» **DATASET CONTENT**:
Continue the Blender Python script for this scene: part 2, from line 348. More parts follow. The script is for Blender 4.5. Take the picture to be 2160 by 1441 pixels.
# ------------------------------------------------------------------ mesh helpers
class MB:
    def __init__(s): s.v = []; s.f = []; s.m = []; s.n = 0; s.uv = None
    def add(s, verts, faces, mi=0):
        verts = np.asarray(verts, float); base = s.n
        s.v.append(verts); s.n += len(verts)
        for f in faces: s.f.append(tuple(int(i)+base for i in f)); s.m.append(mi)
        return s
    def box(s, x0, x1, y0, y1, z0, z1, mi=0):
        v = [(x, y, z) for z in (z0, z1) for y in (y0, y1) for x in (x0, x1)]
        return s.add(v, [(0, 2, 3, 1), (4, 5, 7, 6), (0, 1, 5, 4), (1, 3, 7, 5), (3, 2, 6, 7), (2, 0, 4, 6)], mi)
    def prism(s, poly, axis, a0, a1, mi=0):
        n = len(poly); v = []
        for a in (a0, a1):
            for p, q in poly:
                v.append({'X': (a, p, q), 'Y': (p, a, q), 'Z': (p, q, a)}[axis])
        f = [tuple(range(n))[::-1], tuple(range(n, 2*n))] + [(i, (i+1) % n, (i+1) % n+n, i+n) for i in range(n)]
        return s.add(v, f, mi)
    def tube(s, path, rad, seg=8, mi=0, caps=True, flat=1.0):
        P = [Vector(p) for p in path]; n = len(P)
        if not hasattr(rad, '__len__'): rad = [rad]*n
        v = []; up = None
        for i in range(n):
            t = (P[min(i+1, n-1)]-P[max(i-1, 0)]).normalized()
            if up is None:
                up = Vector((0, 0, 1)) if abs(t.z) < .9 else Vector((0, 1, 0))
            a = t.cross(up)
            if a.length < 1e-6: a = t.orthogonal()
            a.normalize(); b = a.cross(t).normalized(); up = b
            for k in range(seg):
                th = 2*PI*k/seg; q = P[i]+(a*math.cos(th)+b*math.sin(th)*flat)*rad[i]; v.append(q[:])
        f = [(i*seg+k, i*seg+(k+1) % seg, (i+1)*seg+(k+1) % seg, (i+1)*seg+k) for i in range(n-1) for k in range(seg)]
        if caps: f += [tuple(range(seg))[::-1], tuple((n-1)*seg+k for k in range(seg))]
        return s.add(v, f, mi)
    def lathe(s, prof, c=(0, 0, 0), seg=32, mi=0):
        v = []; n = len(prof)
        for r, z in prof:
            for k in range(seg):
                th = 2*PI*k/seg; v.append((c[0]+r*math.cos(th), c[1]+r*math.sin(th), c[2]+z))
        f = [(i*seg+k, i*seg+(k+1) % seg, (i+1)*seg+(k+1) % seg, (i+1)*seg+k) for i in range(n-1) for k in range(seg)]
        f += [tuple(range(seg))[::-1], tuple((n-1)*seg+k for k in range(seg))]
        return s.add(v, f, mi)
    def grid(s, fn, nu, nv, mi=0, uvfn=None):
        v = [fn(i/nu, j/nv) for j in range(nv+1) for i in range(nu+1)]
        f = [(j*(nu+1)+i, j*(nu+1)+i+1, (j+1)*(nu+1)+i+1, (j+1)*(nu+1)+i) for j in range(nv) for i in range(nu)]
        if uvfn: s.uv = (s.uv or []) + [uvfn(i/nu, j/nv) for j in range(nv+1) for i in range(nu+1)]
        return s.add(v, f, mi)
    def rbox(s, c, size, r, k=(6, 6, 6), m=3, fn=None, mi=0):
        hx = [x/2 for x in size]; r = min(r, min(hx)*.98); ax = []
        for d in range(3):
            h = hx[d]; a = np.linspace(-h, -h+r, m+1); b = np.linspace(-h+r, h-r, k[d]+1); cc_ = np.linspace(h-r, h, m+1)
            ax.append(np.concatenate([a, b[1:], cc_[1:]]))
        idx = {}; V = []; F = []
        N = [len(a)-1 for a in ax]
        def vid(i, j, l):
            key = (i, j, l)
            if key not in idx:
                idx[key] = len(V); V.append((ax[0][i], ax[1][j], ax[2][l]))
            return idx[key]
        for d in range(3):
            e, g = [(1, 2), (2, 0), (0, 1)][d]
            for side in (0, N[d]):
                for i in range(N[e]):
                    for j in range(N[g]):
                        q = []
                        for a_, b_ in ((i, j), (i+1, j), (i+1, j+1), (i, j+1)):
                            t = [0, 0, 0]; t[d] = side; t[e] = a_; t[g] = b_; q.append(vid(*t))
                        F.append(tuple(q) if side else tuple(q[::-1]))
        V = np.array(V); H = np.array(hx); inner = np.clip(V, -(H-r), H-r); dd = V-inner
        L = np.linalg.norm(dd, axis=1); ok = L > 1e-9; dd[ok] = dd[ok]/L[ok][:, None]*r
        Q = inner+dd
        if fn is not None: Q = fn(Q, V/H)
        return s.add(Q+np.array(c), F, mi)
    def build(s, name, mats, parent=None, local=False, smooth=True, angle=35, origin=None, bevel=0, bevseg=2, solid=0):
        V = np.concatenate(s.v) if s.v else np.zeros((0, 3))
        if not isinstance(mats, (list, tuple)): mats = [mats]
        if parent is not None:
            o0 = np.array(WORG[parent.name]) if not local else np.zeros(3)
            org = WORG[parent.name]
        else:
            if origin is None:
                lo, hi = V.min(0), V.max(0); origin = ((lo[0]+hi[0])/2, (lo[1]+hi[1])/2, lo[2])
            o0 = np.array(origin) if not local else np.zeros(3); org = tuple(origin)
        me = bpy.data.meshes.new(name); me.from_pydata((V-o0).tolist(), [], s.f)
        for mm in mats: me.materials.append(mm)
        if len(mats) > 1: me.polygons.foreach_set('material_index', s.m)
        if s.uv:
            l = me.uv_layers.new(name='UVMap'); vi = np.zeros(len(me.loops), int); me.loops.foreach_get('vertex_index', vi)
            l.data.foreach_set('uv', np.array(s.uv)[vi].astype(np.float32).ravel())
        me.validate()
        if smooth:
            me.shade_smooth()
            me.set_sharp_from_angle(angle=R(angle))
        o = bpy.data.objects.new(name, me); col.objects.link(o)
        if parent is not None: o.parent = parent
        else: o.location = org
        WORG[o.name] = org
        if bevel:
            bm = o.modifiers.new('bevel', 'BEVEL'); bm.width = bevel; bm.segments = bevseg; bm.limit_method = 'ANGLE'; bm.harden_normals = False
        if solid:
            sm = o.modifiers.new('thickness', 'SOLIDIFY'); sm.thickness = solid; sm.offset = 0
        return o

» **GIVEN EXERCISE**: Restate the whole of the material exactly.

» **THE REPLY**:
Continue the Blender Python script for this scene: part 2, from line 348. More parts follow. The script is for Blender 4.5. Take the picture to be 2160 by 1441 pixels.
# ------------------------------------------------------------------ mesh helpers
class MB:
    def __init__(s): s.v = []; s.f = []; s.m = []; s.n = 0; s.uv = None
    def add(s, verts, faces, mi=0):
        verts = np.asarray(verts, float); base = s.n
        s.v.append(verts); s.n += len(verts)
        for f in faces: s.f.append(tuple(int(i)+base for i in f)); s.m.append(mi)
        return s
    def box(s, x0, x1, y0, y1, z0, z1, mi=0):
        v = [(x, y, z) for z in (z0, z1) for y in (y0, y1) for x in (x0, x1)]
        return s.add(v, [(0, 2, 3, 1), (4, 5, 7, 6), (0, 1, 5, 4), (1, 3, 7, 5), (3, 2, 6, 7), (2, 0, 4, 6)], mi)
    def prism(s, poly, axis, a0, a1, mi=0):
        n = len(poly); v = []
        for a in (a0, a1):
            for p, q in poly:
                v.append({'X': (a, p, q), 'Y': (p, a, q), 'Z': (p, q, a)}[axis])
        f = [tuple(range(n))[::-1], tuple(range(n, 2*n))] + [(i, (i+1) % n, (i+1) % n+n, i+n) for i in range(n)]
        return s.add(v, f, mi)
    def tube(s, path, rad, seg=8, mi=0, caps=True, flat=1.0):
        P = [Vector(p) for p in path]; n = len(P)
        if not hasattr(rad, '__len__'): rad = [rad]*n
        v = []; up = None
        for i in range(n):
            t = (P[min(i+1, n-1)]-P[max(i-1, 0)]).normalized()
            if up is None:
                up = Vector((0, 0, 1)) if abs(t.z) < .9 else Vector((0, 1, 0))
            a = t.cross(up)
            if a.length < 1e-6: a = t.orthogonal()
            a.normalize(); b = a.cross(t).normalized(); up = b
            for k in range(seg):
                th = 2*PI*k/seg; q = P[i]+(a*math.cos(th)+b*math.sin(th)*flat)*rad[i]; v.append(q[:])
        f = [(i*seg+k, i*seg+(k+1) % seg, (i+1)*seg+(k+1) % seg, (i+1)*seg+k) for i in range(n-1) for k in range(seg)]
        if caps: f += [tuple(range(seg))[::-1], tuple((n-1)*seg+k for k in range(seg))]
        return s.add(v, f, mi)
    def lathe(s, prof, c=(0, 0, 0), seg=32, mi=0):
        v = []; n = len(prof)
        for r, z in prof:
            for k in range(seg):
                th = 2*PI*k/seg; v.append((c[0]+r*math.cos(th), c[1]+r*math.sin(th), c[2]+z))
        f = [(i*seg+k, i*seg+(k+1) % seg, (i+1)*seg+(k+1) % seg, (i+1)*seg+k) for i in range(n-1) for k in range(seg)]
        f += [tuple(range(seg))[::-1], tuple((n-1)*seg+k for k in range(seg))]
        return s.add(v, f, mi)
    def grid(s, fn, nu, nv, mi=0, uvfn=None):
        v = [fn(i/nu, j/nv) for j in range(nv+1) for i in range(nu+1)]
        f = [(j*(nu+1)+i, j*(nu+1)+i+1, (j+1)*(nu+1)+i+1, (j+1)*(nu+1)+i) for j in range(nv) for i in range(nu)]
        if uvfn: s.uv = (s.uv or []) + [uvfn(i/nu, j/nv) for j in range(nv+1) for i in range(nu+1)]
        return s.add(v, f, mi)
    def rbox(s, c, size, r, k=(6, 6, 6), m=3, fn=None, mi=0):
        hx = [x/2 for x in size]; r = min(r, min(hx)*.98); ax = []
        for d in range(3):
            h = hx[d]; a = np.linspace(-h, -h+r, m+1); b = np.linspace(-h+r, h-r, k[d]+1); cc_ = np.linspace(h-r, h, m+1)
            ax.append(np.concatenate([a, b[1:], cc_[1:]]))
        idx = {}; V = []; F = []
        N = [len(a)-1 for a in ax]
        def vid(i, j, l):
            key = (i, j, l)
            if key not in idx:
                idx[key] = len(V); V.append((ax[0][i], ax[1][j], ax[2][l]))
            return idx[key]
        for d in range(3):
            e, g = [(1, 2), (2, 0), (0, 1)][d]
            for side in (0, N[d]):
                for i in range(N[e]):
                    for j in range(N[g]):
                        q = []
                        for a_, b_ in ((i, j), (i+1, j), (i+1, j+1), (i, j+1)):
                            t = [0, 0, 0]; t[d] = side; t[e] = a_; t[g] = b_; q.append(vid(*t))
                        F.append(tuple(q) if side else tuple(q[::-1]))
        V = np.array(V); H = np.array(hx); inner = np.clip(V, -(H-r), H-r); dd = V-inner
        L = np.linalg.norm(dd, axis=1); ok = L > 1e-9; dd[ok] = dd[ok]/L[ok][:, None]*r
        Q = inner+dd
        if fn is not None: Q = fn(Q, V/H)
        return s.add(Q+np.array(c), F, mi)
    def build(s, name, mats, parent=None, local=False, smooth=True, angle=35, origin=None, bevel=0, bevseg=2, solid=0):
        V = np.concatenate(s.v) if s.v else np.zeros((0, 3))
        if not isinstance(mats, (list, tuple)): mats = [mats]
        if parent is not None:
            o0 = np.array(WORG[parent.name]) if not local else np.zeros(3)
            org = WORG[parent.name]
        else:
            if origin is None:
                lo, hi = V.min(0), V.max(0); origin = ((lo[0]+hi[0])/2, (lo[1]+hi[1])/2, lo[2])
            o0 = np.array(origin) if not local else np.zeros(3); org = tuple(origin)
        me = bpy.data.meshes.new(name); me.from_pydata((V-o0).tolist(), [], s.f)
        for mm in mats: me.materials.append(mm)
        if len(mats) > 1: me.polygons.foreach_set('material_index', s.m)
        if s.uv:
            l = me.uv_layers.new(name='UVMap'); vi = np.zeros(len(me.loops), int); me.loops.foreach_get('vertex_index', vi)
            l.data.foreach_set('uv', np.array(s.uv)[vi].astype(np.float32).ravel())
        me.validate()
        if smooth:
            me.shade_smooth()
            me.set_sharp_from_angle(angle=R(angle))
        o = bpy.data.objects.new(name, me); col.objects.link(o)
        if parent is not None: o.parent = parent
        else: o.location = org
        WORG[o.name] = org
        if bevel:
            bm = o.modifiers.new('bevel', 'BEVEL'); bm.width = bevel; bm.segments = bevseg; bm.limit_method = 'ANGLE'; bm.harden_normals = False
        if solid:
            sm = o.modifiers.new('thickness', 'SOLIDIFY'); sm.thickness = solid; sm.offset = 0
        return o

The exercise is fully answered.